Estas licenças garantem todos os quatro direitos básicos do software livre: a liberdade de estudar o programa, com acesso ao seu código-fonte; a liberdade de executar o programa para qualquer finalidade; a liberdade de modificá-lo e aperfeiçoá-lo; a liberdade de distribuí-lo livremente. Note-se que na GPL, em contrapartida, mesmo que tenham ocorrido alterações no programa, este deve continuar sendo distribuído livremente sob os mesmos termos da GPL. Quanto à LGPL, ela permite que, em algumas circunstâncias, o programa seja distribuído sob termos de outras licenças.

              O interessante do projeto é que as licenças podem ser perfeitamente utilizadas em conjunto, sendo faculdade do autor escolher quais licenças estarão atreladas à obra. Sendo assim:

Um determinado autor pode escolher licenciar sua obra, por exemplo, pela modalidade “Atribuição – Vedados usos comerciais – Compartilhamento pela mesma licença”. Ou pode optar apenas por “Atribuição”. Como o modelo é matricial, cada autor pode escolher a licença adequada aos seus interesses e a suas necessidades, combinando-a com outras licenças (LEMOS, 2005, p. 89).

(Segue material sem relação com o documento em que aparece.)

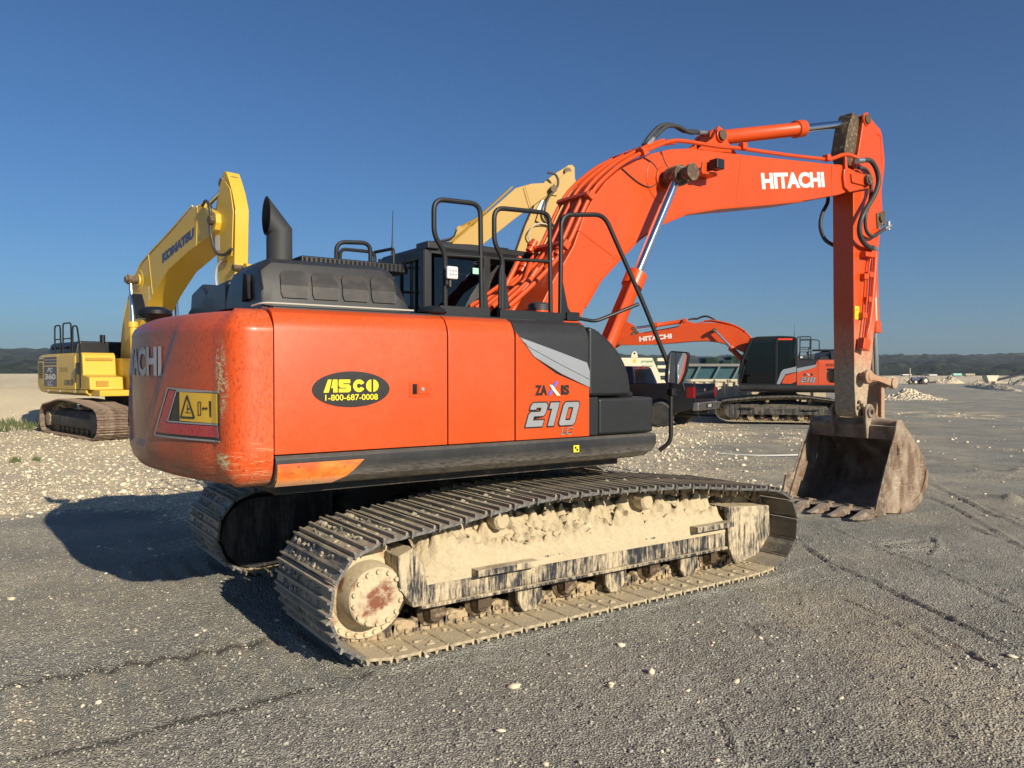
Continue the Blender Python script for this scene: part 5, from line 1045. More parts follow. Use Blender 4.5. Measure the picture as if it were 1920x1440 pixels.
def yellow(loc,rz,label,col,lift=0.0,armr=0.0,mark=True,name_='KOMATSU',trk='brown_track'):
    root=empty('excavator',loc,rz,label,'excavator','yellow excavators')
    for side in (-1,1):
        yc=side*1.30; LO=[(x*1.10,z*1.13) for x,z in LOOP]
        make_track(root,yc,.85,LO,52,.1,trk,trk,gr=.034)
        b=MB(); b.loft([[(x,yc+side*d,z) for d,z in ((.30,.30),(.30,.52),(.10,.68),(-.25,.68),(-.25,.26),(.28,.26))] for x in (-1.7,1.55)]); fr=b.build('track_frame','under2',root,bev=.01)
        for x in (-1.4,-1.05,-.7,-.3,.1,.5,.9,1.3):
            MB().lathe([(0,-.2),(.08,-.2),(.12,-.13),(.08,-.1),(.08,.1),(.12,.13),(.08,.2),(0,.2)],(x,yc,.18),(0,1,0),16).build('roller','pin',fr)
        for x in (-.9,.5): MB().lathe([(0,-.1),(.08,-.1),(.06,.25),(0,.26)],(x,yc,.80),(0,side,0),14).build('carrier_roller','chain',fr)
        b=MB(); b.lathe([(0,-.1),(.34,-.1),(.34,.1),(0,.1)],(1.95,yc,.42),(0,1,0),26); b.build('idler','chain',root)
        b=MB(); b.lathe([(0,-.1),(.34,-.1),(.34,.1),(.22,.12),(.2,.32),(0,.33)],(-1.95,yc,.42),(0,side,0),26); b.build('sprocket','chain',root)
        MB().prism([(1.45,.68),(2.1,.62),(2.05,.3),(1.9,.18),(1.5,.25)],'y',*sorted((yc+side*.27,yc+side*.31))).build('idler_guard','under2',root)
    b=MB(); b.box(-.7,.7,-1.1,1.1,.4,.85); b.lathe([(0,.85),(.72,.85),(.72,1.10),(0,1.10)],(0,0,0),(0,0,1),36); b.build('centre_frame','under',root,bev=.02)
    # counterweight and side boxes
    def yo(d): 
        a=[(-2.30,-1.47+d)]+[(-3.42*math.cos(t)*(1-d*.2),-3.42*math.sin(t)) for t in ()]
        pts=[(-2.30,-1.47+d),(-2.8,-1.46+d),(-3.05,-1.38+d),(-3.22+d*.7,-1.18+d*.6),(-3.34+d,-.8),(-3.40+d,-.3),(-3.41+d,.3),(-3.34+d,.8),(-3.22+d*.7,1.18-d*.6),(-3.05,1.38-d),(-2.8,1.46-d),(-2.30,1.47-d)]; return pts
    b=MB().loft([[(x,y,z) for x,y in yo(d)] for z,d in ((1.13,.16),(1.16,.08),(1.25,.02),(1.40,0),(2.0,0),(2.14,.04),(2.19,.12),(2.21,.3))]); cw=b.build('counterweight',col,root,smooth=40)
    b=MB()
    for i in range(9): b.box(-2.70,-2.40,-1.475,-1.460,1.50+i*.052,1.525+i*.052)
    b.box(-2.70,-2.36,-1.473,-1.460,2.02,2.05); b.build('louvre','void',cw)
    for sy in (-1,1):
        pr=[(1.47,1.26),(1.47,2.10),(1.42,2.19),(1.3,2.21),(.9,2.21),(.9,1.26)]
        d=MB().prism([(sy*a,z) for a,z in pr],'x',-2.29,-1.32).build('side_door',col,root,bev=.006)
        d2=MB().prism([(sy*a,z) for a,z in pr],'x',-1.31,-.10).build('side_door',col,root,bev=.006)
        sk=MB().prism([(sy*a,z) for a,z in ((1.47,1.25),(1.47,1.18),(1.35,1.10),(1.0,1.10),(1.0,1.25))],'x',-2.29,.75).build('side_skirt',col,root,bev=.006)
        for x in (-2.15,-1.3,-.3): MB().box(x,x+.22,*sorted((sy*1.471,sy*1.475)),1.17,1.22).build('reflector_strip','white',sk); MB().box(x+.02,x+.10,*sorted((sy*1.4755,sy*1.477)),1.17,1.22).build('reflector_strip','red',sk)
        if mark and sy<0:
            MB().box(-2.28,-1.34,-1.4745,-1.471,1.32,1.84).build('badge_panel','blue',d); 
            for k in range(3): MB().box(-2.28,-1.34,-1.4745,-1.471,1.88+k*.085,1.94+k*.085).build('badge_stripe','blue',d)
            text('PC','badge_lettering','white',d,(-1.81,-1.475,1.74),(1,0,0),(0,0,1),width=.42,height=.13,bold=.03,shear=.25)
            text('360','badge_lettering','white',d,(-1.81,-1.475,1.55),(1,0,0),(0,0,1),width=.80,height=.17,bold=.04)
            text('LC','badge_lettering','white',d,(-1.81,-1.475,1.39),(1,0,0),(0,0,1),width=.36,height=.09,bold=.02)
            text(name_,'small_lettering','blue',d2,(-.5,-1.4715,1.42),(1,0,0),(0,0,1),width=.62,height=.10,bold=.03,shear=.2)
            text('DAWS','faded_lettering','chip_tan',d2,(-.85,-1.4715,1.75),(1,0,0),(0,0,1),width=.55,height=.14,bold=.02)
    # front of the tank and tool box, steps
    b=MB(); b.prism([(-.09,1.26),(-.09,2.2),(.35,2.2),(.42,2.12),(.48,1.6),(.95,1.55),(1.0,1.26)],'y',-1.45,-.62); b.build('fuel_tank',col,root,bev=.03)
    for bx in ((.425,.46,-1.38,-.70,1.98,2.06),(.96,1.01,-1.3,-1.0,1.35,1.45)): MB().box(*bx).build('step_plate','tan',root,bev=.01)
    b=MB(); b.box(-2.3,1.4,-1.35,1.35,1.10,1.26); b.box(-2.3,-.3,-.9,.9,1.2,2.1); b.box(.1,1.6,-.55,-.42,1.2,2.1); b.box(.1,1.6,.42,.55,1.2,2.1); b.build('main_frame',col,root,bev=.02)
    b=MB(); b.loft([[(x,-1.15,2.2),(x,-1.10,2.48),(x,-1.0,2.56),(x,.9,2.56),(x,1.0,2.2)] for x in (-2.9,-.95)]); h=b.build('engine_hood','black',root,bev=.05,seg=3)
    b=MB()
    for i in range(5): b.box(-2.7+i*.34,-2.44+i*.34,-1.125,-1.10,2.32,2.42)
    b.build('hood_slot','void',h)
    b=MB(); b.cyl((-1.0,-.4,2.5),(-1.0,-.4,2.75),.07); b.build('exhaust_stack','black',root)
    # cab on the far side
    b=MB()
    for yy in (.55,1.42):
        b.prism([(-.35,1.26),(1.5,1.26),(1.5,1.36),(-.35,1.36)],'y',yy-.03,yy+.03); b.box(-.35,-.22,yy-.03,yy+.03,1.3,3.05); b.box(.35,.43,yy-.03,yy+.03,1.3,3.05); b.prism([(1.5,1.3),(1.40,2.3),(1.05,3.05),(.95,3.05),(1.30,2.3),(1.40,1.3)],'y',yy-.03,yy+.03)
    b.box(-.35,1.05,.55,1.42,3.0,3.10); cb=b.build('cab','black',root,bev=.02)
    b=MB(); b.box(-.30,1.0,.56,.565,1.9,3.0); b.box(-.30,1.35,1.40,1.405,1.4,3.0); b.box(-.34,-.335,.6,1.4,1.9,3.0); b.add([(1.05,.58,3.0),(1.05,1.4,3.0),(1.38,1.4,2.2),(1.38,.58,2.2),(1.48,.58,1.3),(1.48,1.4,1.3)],[(0,1,2,3),(3,2,5,4)]); b.build('cab_glass','glass',cb)
    b=MB(); b.box(.0,.5,.8,1.2,1.4,1.9); b.box(-.1,.05,.8,1.2,1.8,2.5); b.build('seat','void',cb,bev=.05)
    for P in ([(-1.95,-1.3,2.2),(-1.95,-1.3,3.02),(-1.55,-1.3,3.02),(-1.50,-1.3,2.2)],[(-1.35,-1.3,2.2),(-1.35,-1.3,3.06),(-.80,-1.3,3.05),(-.75,-1.3,2.2)],[(-.68,-1.3,2.2),(-.68,-1.3,2.96),(-.40,-1.3,2.94),(.25,-1.45,2.3),(.42,-1.5,1.9),(.42,-1.5,1.3)]):
        r_=MB().tube(fil(P,.1),.022,8).build('handrail','rail',root)
        if P[0][0]<-.7: MB().cyl(((P[0][0],P[0][1],2.62)),(P[3][0],P[3][1],2.62),.018,n=8).build('mid_rail','rail',r_)
    b=MB(); b.box(.20,.45,-1.56,-1.50,1.62,1.93); mi=b.build('mirror','black',root,bev=.03); MB().cyl((.42,-1.5,1.8),(.30,-1.54,1.8),.015,n=8).build('mirror_arm','rail',mi)
    def stretch(o):
        for c_ in parts_of(o):
            if c_.type=='MESH' and c_.name.split('.')[0] not in ('track_chain','track_frame','idler','sprocket','idler_guard','centre_frame','cab','main_frame'):
                for v in c_.data.vertices:
                    if v.co.x<-.1: v.co.x=-.1+(v.co.x+.1)*1.24
                    if v.co.z>1.4: v.co.z+=.05
                stretch(c_)
    stretch(root)
    # boom
    yb=YB if mark else [(x,z) if i<17 else (x-.10,z+.20) if i<23 else (x-.06,z+.08) for i,(x,z) in enumerate(YB)]; hw=.36 if mark else .28
    bm_=part(MB().prism(yb,'y',-hw,hw),'boom',col,root,YF,bev=.012,smooth=25)
    b=MB(); b.lathe([(0,0),(.28,0),(.27,.012),(0,.014)],(1.42,-.36,4.16),(0,-1,0),32); b.lathe([(0,0),(.17,0),(.15,.05),(0,.05)],(1.42,-.36,4.16),(0,-1,0),28); sub(b,'pin_boss',col,bm_)
    b=MB(); b.cyl((1.42,-.72,4.16),(1.42,.72,4.16),.09); b.cyl((1.42,-.66,4.16),(1.42,-.5,4.16),.13); sub(b,'cylinder_pin','pin',bm_,bev=.01)
    b=MB(); b.cyl((5.72,-.46,5.16),(5.72,.46,5.16),.10); sub(b,'boom_tip_pin','pin',bm_,bev=.01)
    b=MB(); b.tube([(2.05,-.363,4.78),(2.30,-.363,3.74)],.010,5); b.tube([(4.95,-.363,5.55),(4.85,-.363,4.68)],.010,5); sub(b,'weld_line',col,bm_)
    if mark:
        t=text(name_,'boom_lettering','blue',bm_,(3.83,-.3605,4.80),(1,0,.24),(-.24,0,1),width=1.95,height=.24,bold=.09,shear=.18); t.location=-Vector(YF)
        t=text(name_,'boom_lettering','blue',bm_,(3.83,.3605,4.80),(-1,0,-.24),(-.24,0,1),width=1.95,height=.24,bold=.09,shear=-.18); t.location=-Vector(YF)
    for k,yy in enumerate((-.33,-.22,.2,.31)):
        P=[Vector((x-.04,yy,z+.06)) for x,z in YB[2:11]]+[Vector((4.6,yy,5.66))]
        sub(MB().tube(cr(P,3),.026,8),'boom_pipe',col,bm_)
    for yy in (-.1,.08):
        b=MB(); b.tube(cr([(1.5,yy,4.6),(1.62,yy,4.85),(1.95,yy,5.02),(2.3,yy,4.98),(2.5,yy,5.0)],5),.03,8); sub(b,'boom_hose','hose',bm_)
    b=MB(); 
    for yy in (-.18,.12): b.prism([(2.3,4.82),(2.65,5.16),(2.85,5.12),(3.1,5.06)],'y',yy,yy+.05)
    sub(b,'cylinder_bracket',col,bm_,bev=.01)
    rb=lambda p:rotp(p,YF,-lift); tip=rb(YT); ra=lambda p:tip+(rotp(p,YT,armr)-YT)
    am=part(XS(MB().prism(YA,'y',-.16,.16),.10),'arm',col,root,YT,bev=.012,smooth=25)
    b=MB(); b.prism([(6.22,5.95),(6.30,6.05),(6.5,6.0),(6.72,5.8),(6.86,5.3),(6.78,4.3),(6.15,4.2),(6.05,4.7),(5.98,5.1)],'y',-.235,-.211); XS(b); sub(b,'side_plate',col,am,bev=.008)
    for p_,r_ in (((6.25,6.02),.11),((6.82,4.05),.07)): b=MB(); b.cyl((p_[0],-.23,p_[1]),(p_[0],.23,p_[1]),r_); XS(b); sub(b,'arm_pin','pin',am,bev=.01)
    b=MB(); b.box(6.0,6.2,-.238,-.2355,4.5,4.85); XS(b); sub(b,'warning_sticker','white',am)
    b=MB(); b.tube(cr([(5.40,-.40,5.55),(5.65,-.43,5.62),(5.85,-.43,5.40),(5.80,-.40,4.9),(5.95,-.36,4.45),(6.25,-.30,4.35),(6.55,-.27,4.45)],6),.035,9); XS(b,.12); sub(b,'arm_hose','hose',am)
    b=MB(); b.tube(cr([(6.5,-.25,4.3),(6.2,-.30,4.1),(6.15,-.28,3.7),(6.5,-.25,3.5)],6),.022,8); XS(b); sub(b,'arm_hose','fitting_grey',am)
    # bucket (hidden low down, still modelled)
    b=MB(); pl=[(6.60,1.85),(6.9,1.8),(7.3,1.35),(7.45,.9),(7.3,.4),(6.95,.12),(6.4,.08),(5.9,.12),(6.1,.7),(6.4,1.4)]
    bm2=MB().prism([(7.3,1.35),(7.45,.9),(7.3,.4),(6.95,.12),(6.4,.08),(5.9,.12),(5.9,.15),(6.4,.11),(6.93,.16),(7.26,.43),(7.41,.9),(7.26,1.33)],'y',-.62,.62); XS(bm2); bk=part(bm2,'bucket','rust',root,YE)
    for yy in (-.65,.62): sub(XS(MB().prism(pl,'y',yy,yy+.03)),'bucket_side','rust',bk)
    b=MB(); b.box(6.5,6.85,-.6,.6,1.6,1.8); XS(b); sub(b,'bucket_top','rust',bk,bev=.03)
    for yy in (-.55,-.27,0,.27,.55): b=MB(); b.loft([[(5.55,yy-.04,.10),(5.55,yy+.04,.10),(5.55,yy+.04,.12),(5.55,yy-.04,.12)],[(5.95,yy-.06,.07),(5.95,yy+.06,.07),(5.95,yy+.06,.2),(5.95,yy-.06,.2)]]); XS(b); sub(b,'bucket_tooth','worn',bk)
    bm_.rotation_euler=(0,-lift,0); am.location=tip; am.rotation_euler=(0,armr,0); bk.location=ra(YE); bk.rotation_euler=(0,armr,0)
    cylinder(root,rb((2.72,0,5.1)),ra((5.95,0,6.10)),.60,.105,.055,'arm_cylinder',(0,-.14,.05),col)
    for yy in (-.58,.58): cylinder(root,(1.75,yy,1.5),rb((1.42,yy,4.16)),.58,.10,.055,'boom_cylinder',None,col)
    cylinder(root,ra((6.62,0,4.05)),ra((6.57,0,2.3)),.65,.08,.05,'bucket_cylinder',None,col)
    return root
M['chip_tan']=simple('faded_letters',(.42,.33,.12),.6)
yellow((-10.662,21.785,0),R(-43.7),'bright yellow excavator with brown tracks left of the orange one','yellow')
yellow((-2.69,22.0,0),R(16),'tan yellow excavator whose boom rises behind the black cab','tan',R(24),R(30),mark=False)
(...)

              Em termos jurídicos, as licenças públicas são espécies de contratos atípicos, cuja previsão se encontra no art. 425 do Código Civil brasileiro, sendo também classificadas como contratos unilaterais, não sendo o licenciado de nenhuma forma remunerado e os deveres oriundos da relação são deveres acessórios, não tirando esta natureza. Desta forma:

Sendo contratos atípicos, ainda assim sobre eles devem incidir todos os princípios contratuais a que já nos referimos, como a boa-fé objetiva, o equilíbrio econômico e o respeito a sua função social, sendo-lhes atribuída as características dos contratos unilaterais. Também é fácil observar a submissão desses contratos às regras da LDA, uma vez que apenas as faculdades livre e explicitamente licenciadas pelo detentor dos direitos autorais podem ser aproveitadas por terceiros nos termos de licença. Nesse caso, observa-se com nitidez a causa da licença e o exercício de sua função social, na medida em que o licenciado se valha da obra nos exatos termos autorizados pelo autor (BRANCO; PARANAGUÁ, 2009, p. 119).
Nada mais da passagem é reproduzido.